Terá havido cinema na Guarda pelo menos a partir de 1909. Mas de concreto, assinala-se a criação, em 1944, de uma denominada Sociedade Cineteatro da Guarda, que encomenda ao arquiteto Manuel Lima de Magalhães o projeto de um Cine-Teatro, projetado em 1948 e inaugurado em 1953. Este estaria em atividade até 1989, «sóbrio e frio» escreveu José Manuel Fernandes (in “Cinemas de Portugal” – ed. INAPA 1995 – pág.124).
Recorda Maria do Rosário Salema de Carvalho que «a fachada principal (…) divide-se em três panos, destacando-se o central, curvo, com entrada através de três vãos retangulares no piso térreo. Correspondem-lhe janelas nos registos seguintes, terminando este volume com o lettering CINE-TEATRO a anteceder a platibanda escalonada. Os planos laterais são também marcados pelo reticulado dos vãos, verticais, a enquadrar a zona central e horizontais a ocupar o restante espaço». (in “Portugal Património” vol. IV, ed. Circulo de Leitores 2007 – pág. 327).
Ora bem: o atual Teatro impõe-se pala qualidade e modernidade arquitetónica. O edifício, imponente na sua fachada plana, não obstante, insista-se, a exuberante modernidade, inscreve-se, pela utilização do granito, numa coerência arquitetónica tradicional da cidade, tal como aliás o próprio arquiteto Carlos Veloso refere (cfr.“Habitar Portugal” cit., pág. 120).
O Teatro tem três salas, sendo uma delas vocacionada para o café-concerto. As duas salas de teatro propriamente dito comportam respetivamente 626 e 164 espetadores, o que desde logo vocaciona o edifício para uma abrangência de público que justificou aliás a inclusão numa rede com Castela-Leão que abrangia para cima de 20 salas de espetáculo. Existe ainda uma galeria de exposições. E entre os dois corpos do edifício implanta-se uma espécie de praça que muito valoriza o conjunto urbano.
Em suma, está-se perante um Teatro que afasta ainda mais do que antes o estigma da interioridade no espetáculo teatral-cultural. Espera-se que a nova qualificação societária mais reforce a atividade. Hoje já não se pode contrapor, para estes efeitos, a maior ou menor interioridade.
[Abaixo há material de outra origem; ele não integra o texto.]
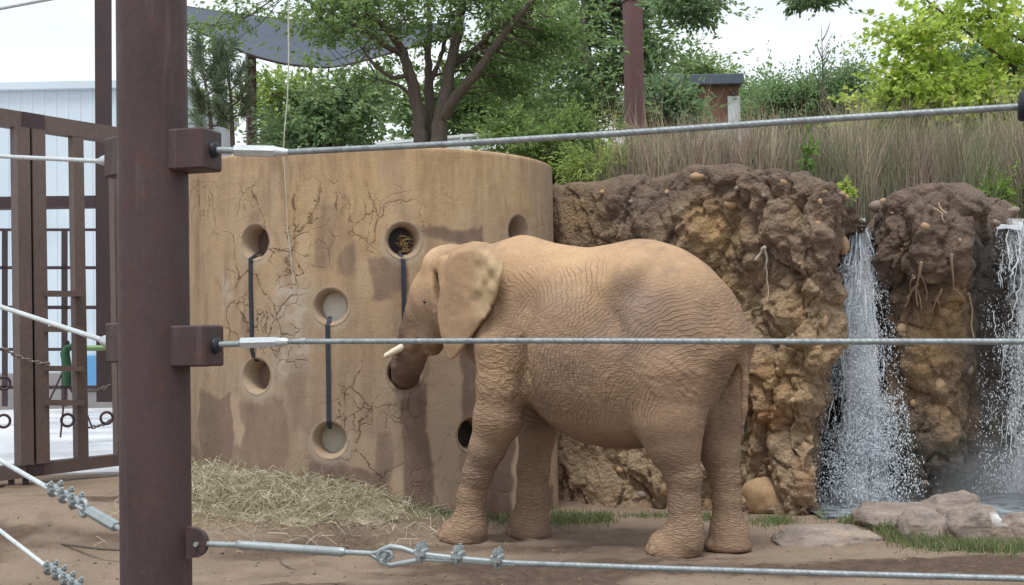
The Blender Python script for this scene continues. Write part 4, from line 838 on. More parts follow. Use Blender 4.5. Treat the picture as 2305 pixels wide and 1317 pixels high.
zt = RUN.hit(480, 337)[2]; zm = RUN.hit(485, 778)[2]; zb = RUN.hit(452, 1222)[2]
zl = [RUNL.hit(258, y)[2] for y in (363, 772, 1190)]
fence_post(POST, 'thick round rusty brown steel post in the left foreground', [(dR, zt, 'box'), (dR, zm, 'box'), (dR, zb, 'lug'), (dL, zl[1], 'box'), (dL, zl[0], 'box')])
# wire rope: helical strands as relief
t = NT('wire_rope'); lay = t.n('TexWave', Vector=t.map((1, 1, 1), (0, 0, .0)), Scale=38.0, Distortion=.6, Detail=1.0); lay.bands_direction = 'DIAGONAL'
a = t.noise(30, 3, .6); c = t.ramp(a, (.3, lin(112, 120, 124)), (.7, lin(146, 154, 158)))
M['rope'] = t.fin(c, .5, t.bump(lay.outputs['Fac'], .2, .002), .45, .3)
t = NT('wire_rope_new'); c = t.ramp(t.noise(30, 3, .6), (.3, lin(176, 184, 188)), (.7, lin(204, 210, 214))); M['rope_light'] = t.fin(c, .45, None, .45, .2)
def cable_thing(label): return thing('fence_cable', label, 'cable', (POST[0], POST[1], 1.0), 'cables of the elephant fence')
def cyl(root, name, pl, pts, rad, mat, n=16, parent=None, sq=None):
    q = [pl.hit(x, y) for (x, y) in pts]; o = MB().tube(q, rad, n, squash=sq).build(name, M[mat]); return under(o, parent or root)
def hexbody(root, pl, a, b, r, mat='bright_steel'):
    A, B = pl.hit(*a), pl.hit(*b); d = (B - A); L = np.linalg.norm(d); d = d / L
    pts = [A, A + d * .008, B - d * .008, B]; o = MB().tube(pts, [r * .8, r, r, r * .8], 6, smooth=False).build('turnbuckle', M[mat]); return under(o, root)
def rope_line(root, pl, pts, r, mat='rope', n=12, name='wire_rope'):
    q = [pl.hit(x, y) for (x, y) in pts]; qq = []
    for a, b in zip(q[:-1], q[1:]): qq += [a + (b - a) * k / 6 for k in range(6)]
    qq.append(q[-1]); return under(MB().tube(qq, r, n).build(name, M[mat]), root)
def clip(root, pl, px, py, ang, r, s=1.0, mat='galv'):
    """U-bolt wire rope clip: saddle, bolt, two nuts"""
    c = Vector(tuple(pl.hit(px, py))); d = Vector(tuple(pl.d)); d = (d * math.cos(ang) + Vector((0, 0, 1)) * math.sin(ang)).normalized()
    nrm = Vector(tuple(pl.n)); nrm = nrm if nrm.y < 0 else -nrm; up = d.cross(nrm); up = up if up.z > 0 else -up
    m = Matrix((d, nrm, up)).transposed()
    o = MB().box(c + up * (.6 * r), (.034 * s, .052 * s, .024 * s), m, .004).build('clip', M[mat]); under(o, root)
    ub = MB(); pts = [c + nrm * (k * .02 * s) + up * z for (k, z) in ((1, .042 * s), (1, .0))] + [c + nrm * (.02 * s * math.cos(a)) - up * (.02 * s * math.sin(a) + .006) for a in np.linspace(.2, math.pi - .2, 7)] + [c + nrm * (-.02 * s) + up * z for z in (0, .042 * s)]
    ub.tube(pts, .006 * s, 8); under(ub.build('u_bolt', M[mat]), o)
    for k in (-1, 1):
        b = c + nrm * (k * .02 * s) + up * (.6 * r + .012 * s); under(MB().tube([b, b + up * .014 * s], .0115 * s, 6, smooth=False).build('nut', M[mat]), o)
ct = cable_thing('steel cable rising to the right, top wire of the right fence run')
cyl(ct, 'rod', RUN, [(480, 338), (530, 339)], .0145, 'galv'); hexbody(ct, RUN, (527, 339), (622, 341), .026)
cyl(ct, 'sleeve', RUN, [(622, 341), (640, 342.5), (650, 343)], [.020, .016, .013], 'bright_steel')
rope_line(ct, RUN, [(640, 343), (1000, 325), (1400, 300), (1800, 272), (2300, 240), (2420, 233)], .0128)
cyl(ct, 'stopper', RUN, [(2292, 240), (2296, 240), (2312, 239)], [.045, .054, .054], 'rubber', 20)
cm = cable_thing('level steel cable crossing in front of the elephant')
cyl(cm, 'rod', RUN, [(484, 776), (545, 774)], .0125, 'galv'); hexbody(cm, RUN, (541, 772), (624, 770), .025)
cyl(cm, 'sleeve', RUN, [(624, 770), (642, 769.5), (650, 769)], [.019, .017, .0105], 'bright_steel'); cyl(cm, 'collar', RUN, [(678, 768), (690, 768)], [.0135, .0135], 'galv')
rope_line(cm, RUN, [(645, 769), (1200, 767), (1800, 769), (2440, 769)], .0112)
cb = cable_thing('lowest steel cable with clamp clips running past elephant feet')
e = RUN.hit(447, 1224); q = RUN.hit(536, 1227)
eye = MB(); eye.torus(e, RUN.n, .020, .009, 20, 8); eye.tube([e + RUN.d * .02, e + RUN.d * .05, q], [.011, .012, .012], 12); under(eye.build('eye_rod', M['galv']), cb)
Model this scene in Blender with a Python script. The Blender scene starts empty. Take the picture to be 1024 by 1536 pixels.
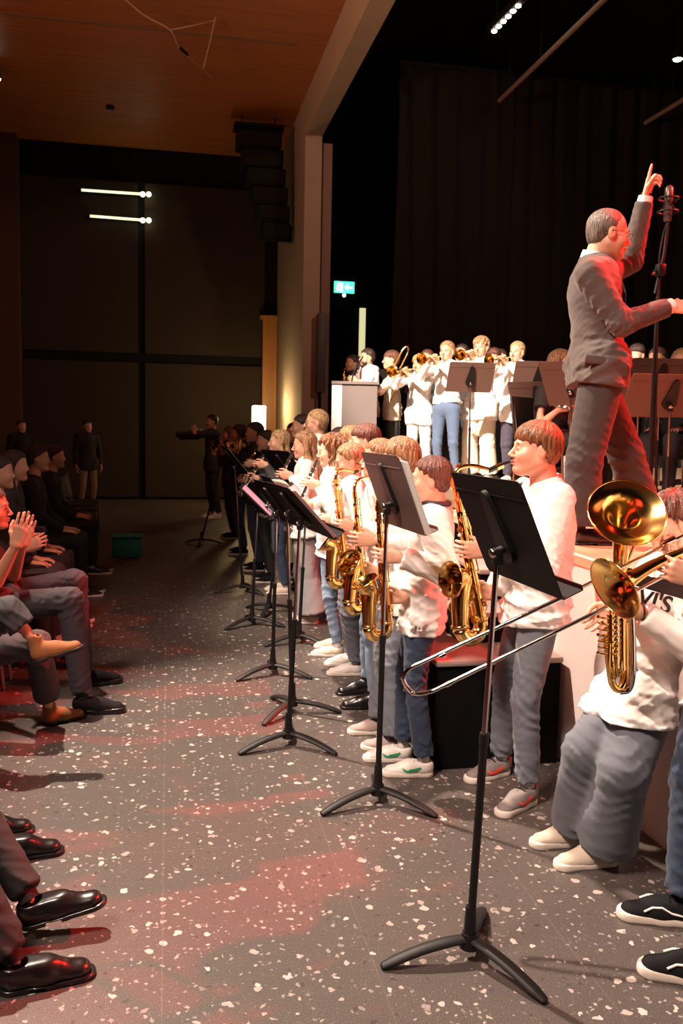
import bpy, math, random
import numpy as np
from math import sin, cos, pi, radians, sqrt, atan2
random.seed(4)
SC = bpy.context.scene
COL = SC.collection

# ------------------------------------------------------------------ camera
FPX = 1300.0
YAW, PIT, ROLL = radians(11.4), radians(5.6), 0.02
CAM = np.array([0, 0, 1.61])
cF = np.array([sin(YAW)*cos(PIT), cos(YAW)*cos(PIT), -sin(PIT)])
_R0 = np.array([cos(YAW), -sin(YAW), 0.0])
_U0 = np.array([sin(YAW)*sin(PIT), cos(YAW)*sin(PIT), cos(PIT)])
cR = _R0*cos(ROLL) + _U0*sin(ROLL)
cU = _U0*cos(ROLL) - _R0*sin(ROLL)
cFH = np.array([sin(YAW), cos(YAW), 0.0])
def ray(x, y): return cF + (x-512)/FPX*cR - (y-768)/FPX*cU
def W(x, y, d):
    r = ray(x, y); return CAM + r*d/(r@cFH)
def G(x, y, z=0.0):
    r = ray(x, y); return CAM + r*(z-CAM[2])/r[2]
def PX(x, y, X):
    r = ray(x, y); return CAM + r*X/r[0]
def PY(x, y, Y):
    r = ray(x, y); return CAM + r*Y/r[1]
cd = bpy.data.cameras.new('camera'); co = bpy.data.objects.new('camera', cd); COL.objects.link(co)
from mathutils import Matrix, Vector
co.matrix_world = Matrix(((cR[0], cU[0], -cF[0], 0), (cR[1], cU[1], -cF[1], 0), (cR[2], cU[2], -cF[2], 1.61), (0, 0, 0, 1)))
cd.sensor_fit = 'VERTICAL'; cd.sensor_height = 36.0; cd.lens = 36.0*FPX/1536.0
cd.clip_end = 100
cd.dof.use_dof = True; cd.dof.focus_distance = 3.1; cd.dof.aperture_fstop = 7.0
SC.camera = co

# ------------------------------------------------------------------ materials
MATS = {}
def mat(name, col, rough=0.6, metal=0.0, bump=0.0, bscale=200.0, var=0.0, vscale=6.0, stretch=None, spec=0.5, sheen=0.0, emis=None, estr=0.0, sss=0.0, coat=0.0, rot=None, bdist=0.002):
    if name in MATS: return MATS[name]
    m = bpy.data.materials.new(name); m.use_nodes = True
    nt = m.node_tree; b = nt.nodes['Principled BSDF']
    b.inputs['Base Color'].default_value = (*col, 1); b.inputs['Roughness'].default_value = rough
    b.inputs['Metallic'].default_value = metal; b.inputs['Specular IOR Level'].default_value = spec
    if sheen: b.inputs['Sheen Weight'].default_value = sheen
    if coat: b.inputs['Coat Weight'].default_value = coat; b.inputs['Coat Roughness'].default_value = 0.08
    if sss:
        b.inputs['Subsurface Weight'].default_value = sss; b.inputs['Subsurface Radius'].default_value = (0.012, 0.004, 0.002)
        b.inputs['Subsurface Scale'].default_value = 1.0
    if emis: b.inputs['Emission Color'].default_value = (*emis, 1); b.inputs['Emission Strength'].default_value = estr
    tc = nt.nodes.new('ShaderNodeTexCoord'); mp = nt.nodes.new('ShaderNodeMapping')
    nt.links.new(tc.outputs['Object'], mp.inputs['Vector'])
    if stretch: mp.inputs['Scale'].default_value = stretch
    if rot: mp.inputs['Rotation'].default_value = rot
    n = nt.nodes.new('ShaderNodeTexNoise'); n.inputs['Scale'].default_value = vscale; n.inputs['Detail'].default_value = 4
    nt.links.new(mp.outputs[0], n.inputs['Vector'])
    mx = nt.nodes.new('ShaderNodeMix'); mx.data_type = 'RGBA'
    v = max(var, 0.04)
    mx.inputs['A'].default_value = (*[max(0, c*(1-v)) for c in col], 1); mx.inputs['B'].default_value = (*[min(1, c*(1+v)) for c in col], 1)
    fo = n.outputs['Fac']
    if name.endswith('hair'):
        mr = nt.nodes.new('ShaderNodeMapRange'); mr.inputs['From Min'].default_value = 0.38; mr.inputs['From Max'].default_value = 0.62; nt.links.new(fo, mr.inputs['Value']); fo = mr.outputs[0]
    nt.links.new(fo, mx.inputs['Factor']); nt.links.new(mx.outputs['Result'], b.inputs['Base Color'])
    if bump:
        n2 = nt.nodes.new('ShaderNodeTexNoise'); n2.inputs['Scale'].default_value = bscale; n2.inputs['Detail'].default_value = 3
        nt.links.new(mp.outputs[0], n2.inputs['Vector'])
        bp = nt.nodes.new('ShaderNodeBump'); bp.inputs['Strength'].default_value = bump; bp.inputs['Distance'].default_value = bdist
        nt.links.new(n2.outputs['Fac'], bp.inputs['Height']); nt.links.new(bp.outputs[0], b.inputs['Normal'])
    MATS[name] = m
    return m

SKIN = mat('skin', (0.62, 0.33, 0.22), 0.5, bump=0.08, bscale=300, var=0.07, vscale=14, sss=0.06)
SKIN2 = mat('skin_tan', (0.5, 0.25, 0.16), 0.5, bump=0.1, bscale=300, var=0.09, vscale=14, sss=0.04)
LIP = mat('lip', (0.50, 0.16, 0.13), 0.45)
WHITE = mat('white_cotton', (0.80, 0.76, 0.73), 0.85, bump=0.25, bscale=420, var=0.02, sheen=0.1)
CREAM = mat('cream_cotton', (0.72, 0.64, 0.53), 0.85, bump=0.25, bscale=300, var=0.03)
BLACKC = mat('black_cotton', (0.012, 0.011, 0.012), 0.85, bump=0.2, bscale=300)
DARKC = mat('charcoal_cotton', (0.035, 0.033, 0.038), 0.85, bump=0.2, bscale=300, var=0.1)
GREYC = mat('grey_cotton', (0.055, 0.05, 0.058), 0.85, bump=0.2, bscale=300, var=0.1)
SUITT = mat('trouser_wool', (0.030, 0.022, 0.019), 0.85, bump=0.3, bscale=700, var=0.08, vscale=30, sheen=0.1)
SUIT = mat('suit_wool', (0.058, 0.040, 0.033), 0.8, bump=0.3, bscale=700, var=0.08, vscale=30, sheen=0.15)
SUITD = mat('suit_lapel', (0.03, 0.026, 0.028), 0.6, bump=0.2, bscale=700)
def denim(name, col): return mat(name, col, 0.85, bump=0.5, bscale=500, var=0.25, vscale=9, stretch=(1, 1, 0.45), sheen=0.1)
JLIGHT = denim('light_blue_denim', (0.22, 0.30, 0.42))
JGREY = denim('grey_blue_denim', (0.135, 0.148, 0.178))
JNAVY = denim('navy_denim', (0.022, 0.038, 0.075))
JBLUE = denim('blue_denim', (0.09, 0.14, 0.24))
JDARK = denim('dark_denim', (0.05, 0.045, 0.075))
JPALE = denim('pale_grey_denim', (0.30, 0.30, 0.31))
def hairm(name, col, var=0.62): return mat(name, col, 0.45, bump=1.0, bscale=75, var=var, vscale=42, stretch=(3, 3, 0.30), spec=0.5, bdist=0.007)
H_BROWN = hairm('brown_hair', (0.17, 0.068, 0.024)); H_DARK = hairm('dark_hair', (0.035, 0.018, 0.014)); H_BLOND = hairm('blond_hair', (0.42, 0.25, 0.12))
H_FAIR = hairm('fair_hair', (0.30, 0.165, 0.08)); H_GREY = hairm('grey_hair', (0.13, 0.095, 0.075), 0.5); H_AUB = hairm('auburn_hair', (0.11, 0.04, 0.025))
RUBW = mat('off_white_rubber', (0.70, 0.62, 0.54), 0.6, var=0.06); SHOEW = mat('white_leather', (0.75, 0.70, 0.65), 0.5, var=0.03, bump=0.1)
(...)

Já não se justifica o lamento da cantiga de amigo atribuída a D. Sancho I: “Muito me tarda o meu amigo na Guarda”!
Para terminar esta evocação, citamos uma passagem do texto de Guilherme d Oliveira Martins intitulado “Teatros: Lugares de Vida” que prefacia um livro de minha autoria, “Teatros em Portugal - Espaços e Arquitetura” coeditado pelo Centro Nacional de Cultura, donde retirei e atualizei muitos elementos para o presente artigo.
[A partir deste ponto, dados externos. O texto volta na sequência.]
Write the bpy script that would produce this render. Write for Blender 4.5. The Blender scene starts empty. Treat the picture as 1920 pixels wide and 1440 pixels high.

Escreveu então Guilherme d Oliveira Martins no Prefácio referido:
«Os teatros são lugares de vida. Foram-no desde sempre. E se o teatro como arte e atividade humana permite, desde a Antiguidade, um melhor conhecimento da pessoa humana (ou não fosse a palavra “pessoa” derivada do grego “prosopon”, que significa personagem dramática no sentido de máscara teatral), a verdade é que estamos perante um domínio em que a memória e o património, a história e a cultura, o ser e a representação, a liberdade e a necessidade se ligam intimamente. Esses lugares de vida permitem, deste modo, compreender melhor a essência do património cultural e da sua importância fundamental». (ed. Media Livros e CNC – 2008 - pág.10).